Les obstacles au renouvellement des générations en agriculture sont nombreux, en particulier pour les installations hors cadre familial, et encore plus pour les personnes non issues du monde agricole. On peut citer le
manque d’adéquation entre les exploitations mises sur le marché et les souhaits des candidats, le manque d’information concernant les opportunités de reprise, les difficultés pour trouver un logement, le temps à consacrer à la transmission pour le cédant et le risque de ne pas aboutir malgré son investissement [5]
. Mais le coût prohibitif de la plupart des exploitations à reprendre est probablement l’un des éléments les plus déterminants.
S’installer en agriculture coûte cher ! Après des décennies d’agrandissement, les fermes ont atteint un niveau de capitalisation considérable.
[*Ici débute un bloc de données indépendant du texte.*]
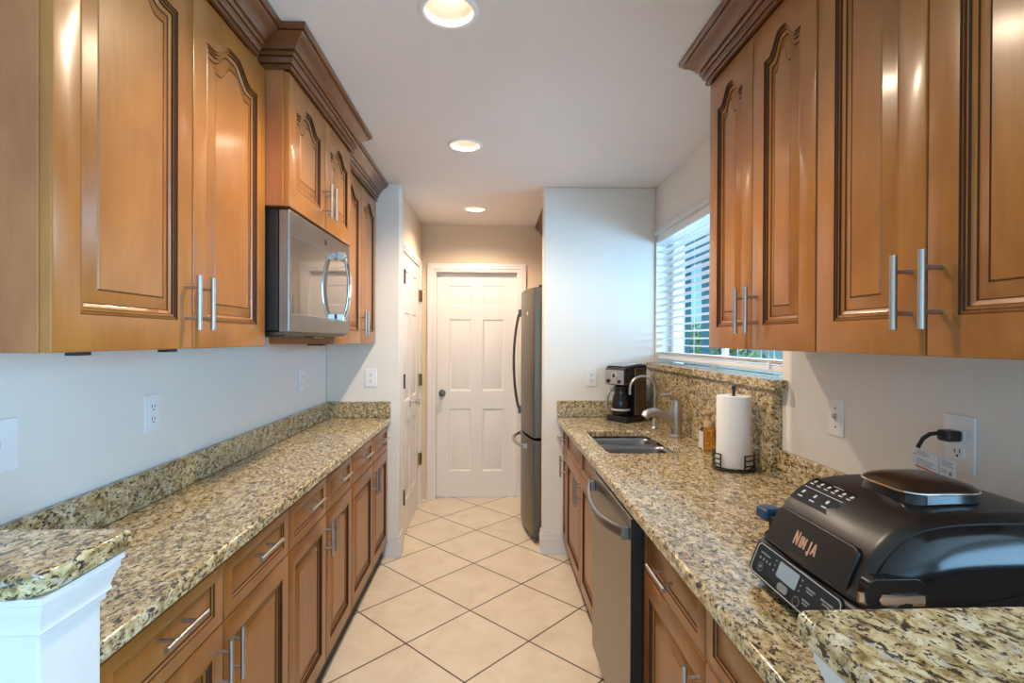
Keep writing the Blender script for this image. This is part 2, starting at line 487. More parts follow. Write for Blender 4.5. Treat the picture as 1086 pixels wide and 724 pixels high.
# room behind: walls and the wide opening of its patio doors
structure('wall_dining_left', MB().box(-2.9, -2.8, -4, .80, 0, ZC), 'wall', smooth=False)
dr_ = MB(); dr_.box(3.0, 3.1, -4, -3.1, 0, ZC); dr_.box(3.0, 3.1, .10, .60, 0, ZC); dr_.box(3.0, 3.1, -3.1, .10, 2.2, ZC)
structure('wall_dining_right', dr_, 'wall', smooth=False)
structure('wall_dining_corner', MB().box(-2.8, XL - .12, .80, .92, 0, ZC), 'wall', smooth=False)
structure('wall_dining_side', MB().box(XR + TH, 3.1, .60, .72, 0, ZC), 'wall', smooth=False)
db = MB(); db.box(-2.9, -1.6, -4, -3.88, 0, ZC); db.box(2.0, 3.1, -4, -3.88, 0, ZC); db.box(-1.6, 2.0, -4, -3.88, 2.2, ZC)
structure('wall_dining_back', db, 'wall', smooth=False)

# baseboards
def baseboard(name, segs, P):
    mb = MB()
    for u0, u1 in segs:
        mb.box(*P(u0, u1, 0, .014), 0, .105); mb.box(*P(u0, u1, 0, .009), .105, .135)
    structure(name, mb, 'trim', bevel=.003)
mb = MB(); mb.box(-.690, -.588, 3.436, 3.450, 0, .105); mb.box(-.690, -.593, 3.441, 3.450, .105, .135)
mb.box(-.602, -.588, 3.450, 3.575, 0, .105); mb.box(-.602, -.593, 3.450, 3.575, .105, .135)
structure('baseboard_left', mb, 'trim', bevel=.003)
mb = MB(); mb.box(.336, .520, 3.448, 3.462, 0, .105); mb.box(.341, .520, 3.453, 3.462, .105, .135)
mb.box(.336, .350, 3.462, 3.585, 0, .105); mb.box(.341, .350, 3.462, 3.585, .105, .135)
structure('baseboard_right', mb, 'trim', bevel=.003)

# six panel doors
def six_panel(P, u0, u1, v0, v1, parent, name, mat, th=.035):
    W = u1 - u0; st = W * .155; mid = W * .145
    cu = [u0, u0 + st, u0 + (W - mid) / 2, u0 + (W + mid) / 2, u1 - st, u1]
    H = v1 - v0
    cv = [v0, v0 + H * .115, v0 + H * .395, v0 + H * .475, v0 + H * .795, v0 + H * .855, v0 + H * .945, v1]
    mb = MB(); g = [[mb.v(P(u, v, 0)) for u in cu] for v in cv]
    for i in range(7):
        for j in range(5):
            c = [g[i][j], g[i][j + 1], g[i + 1][j + 1], g[i + 1][j]]
            if j in (1, 3) and i in (1, 3, 5):
                L = c
                for off, d, mi in PROF_WHITE:
                    L2 = mb.loop([P(u, v, d) for u, v in ((cu[j] + off, cv[i] + off), (cu[j + 1] - off, cv[i] + off), (cu[j + 1] - off, cv[i + 1] - off), (cu[j] + off, cv[i + 1] - off))])
                    mb.bridge(L, L2); L = L2
                mb.face(L)
            else: mb.face(c)
    b = [mb.v(P(u, v, -th)) for u, v in ((u0, v0), (u1, v0), (u1, v1), (u0, v1))]
    mb.face(b[::-1])
    rim = [g[0][j] for j in range(6)] + [g[i][5] for i in range(1, 8)] + [g[7][j] for j in range(4, -1, -1)] + [g[i][0] for i in range(6, 0, -1)]
    # rim sides
    def side(vs, c0, c1): mb.face(vs + [c1, c0])
    side([g[0][j] for j in range(6)], b[0], b[1]); side([g[i][5] for i in range(8)], b[1], b[2])
    side([g[7][j] for j in range(5, -1, -1)], b[2], b[3]); side([g[i][0] for i in range(7, -1, -1)], b[3], b[0])
    return mb.build(name, mat, parent, angle=25)
def casing(P, u0, u1, v1, parent, wd=.075, th=.020, mat='trim', left=True, right=True):
    mb = MB(); w_ = wd
    path = [(u0, 0), (u0, v1), (u1, v1), (u1, 0)]
    prof = [(0, 0), (0, th * .45), (.006, th * .6), (w_ * .30, th * .6), (w_ * .36, th * .9), (w_ * .9, th), (w_, th * .85), (w_, 0)]
    rings = []
    for k, (u, v) in enumerate(path):
        su = -1 if k < 2 else 1; sv = 1 if k in (1, 2) else 0
        rings.append(mb.loop([P(u + su * o, v + sv * o, h) for o, h in prof]))
    for A, B in zip(rings, rings[1:]): mb.bridge(A, B)
    mb.face(rings[0][::-1]); mb.face(rings[-1])
    return mb.build('casing', mat, parent, angle=30)
d1 = sroot('door_1', (-.13, YB, 0))
six_panel(NY(YB + .045), -.487, .230, .010, 2.020, d1, 'slab', 'door')
casing(NY(YB - .0005), -.493, .236, 2.028, d1, mat='door')
mb = MB(); mb.box(-.4945, -.488, YB, YB + .115, 0, 2.029); mb.box(.231, .2375, YB, YB + .115, 0, 2.029); mb.box(-.488, .231, YB, YB + .115, 2.0225, 2.029)
mb.build('jamb', 'door', d1)
mb = MB(); mb.lathe((-.437, YB + .045, .945), [(0, 0), (.030, 0), (.031, .006), (.014, .010), (.011, .030), (.022, .040), (.028, .052), (.024, .064), (0, .068)], 24, axis=(0, -1, 0))
mb.build('door_knob', 'pewter', d1)
d2 = sroot('door_2', (-.62, 4.09, 0))
six_panel(PX(-.622), 3.665, 4.515, .012, 2.040, d2, 'slab', 'door')
mb = MB(); mb.box(-.75, -.618, 3.651, 3.662, 0, 2.054); mb.box(-.75, -.618, 4.518, 4.529, 0, 2.054); mb.box(-.75, -.618, 3.662, 4.518, 2.044, 2.054)
mb.build('jamb', 'door', d2)
casing(PX(-.6175), 3.658, 4.522, 2.050, d2, wd=.060, th=.014, mat='door')
for zz in (1.87, 1.13, .31):
    mb = MB(); mb.box(-.622, -.606, 3.690, 3.730, zz - .05, zz + .05); mb.cyl((-.606, 3.692, zz - .05), (-.606, 3.692, zz + .05), .006, 10); mb.build('hinge', 'pewter', d2)
for zz in (1.80, 1.08, .40):
    mb = MB(); mb.box(-.621, -.606, 4.500, 4.540, zz - .05, zz + .05); mb.cyl((-.600, 4.522, zz - .05), (-.600, 4.522, zz + .05), .008, 10); mb.build('hinge', 'brass', d2)
mb = MB(); mb.lathe((-.622, 4.06, .945), [(0, 0), (.030, 0), (.031, .006), (.012, .010), (.011, .040), (.024, .050), (.029, .064), (.024, .076), (0, .080)], 20, axis=(1, 0, 0)); mb.build('door_knob', 'chrome', d2)
mb = MB(); mb.tube([(-.600, 4.52, 1.835), (-.585, 4.535, 1.838), (-.565, 4.54, 1.838)], .004, 8); mb.build('door_stop', 'brass', d2)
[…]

D’un point de vue comptable,
l’actif moyen d’une exploitation française s’élève à près de 500 000 euros, dont 280 000 d’immobilisations (foncier, bâtiments, matériel, animaux reproducteurs) [6]
. Mais les valeurs de reprise sont souvent bien supérieures :
valorisation des immobilisations au prix « du marché »
, rachat de la maison d’habitation,
monnayage de la transmission des baux dans certaines régions
… Ainsi, il n’est pas rare de voir des montants de reprise dépassant le million d’euros sur le site d’annonces des
SAFER
. De quoi en refroidir plus d’un.
Même en cas de transmission familiale,
le recours à l'endettement est quasi-systématique et pèse durablement sur la trésorerie de l’exploitation [7]
.
Le bénéfice de l’activité agricole est consacré en grande partie au remboursement des emprunts et donc à la constitution d’un capital au détriment du revenu et de la protection sociale [8]
. On en arrive à ce paradoxe :
les agriculteurs constituent la catégorie professionnelle qui affiche à la fois le plus haut niveau de patrimoine et le plus haut taux de pauvreté [9]
! La capitalisation est une obligation de métier, mais elle est accentuée par l’environnement réglementaire et professionnel.
Les dispositifs fiscaux
qui encadrent les investissements permettent de réduire l’assiette des prélèvements des impôts et des cotisations sociales [10]
. Cette optimisation fiscale basée sur le suréquipement devient parfois une fin en soi, au détriment de la protection sociale et de la transmission de l’exploitation.
L’endettement structurel de la profession contribue aux faibles revenus et en particulier, aux faibles retraites.
Celles-ci s’élèvent en moyenne à 860 euros par mois pour un agriculteur ayant fait une carrière complète [11]
. La situation est encore pire pour de nombreuses femmes qui, ayant travaillé toute leur vie sans statut professionnel ni revenu auprès de leur compagnon,
touchent la plupart du temps des pensions inférieures à 600 euros mensuels [12]
. Vendre sa ferme à bon prix en fin de carrière est donc un enjeu crucial, sous peine pour certains de basculer dans la pauvreté. Et le cycle endettement-capitalisation peut recommencer pour la génération suivante, jusqu’à l’impasse dans laquelle se trouvent la plupart des fermes aujourd’hui.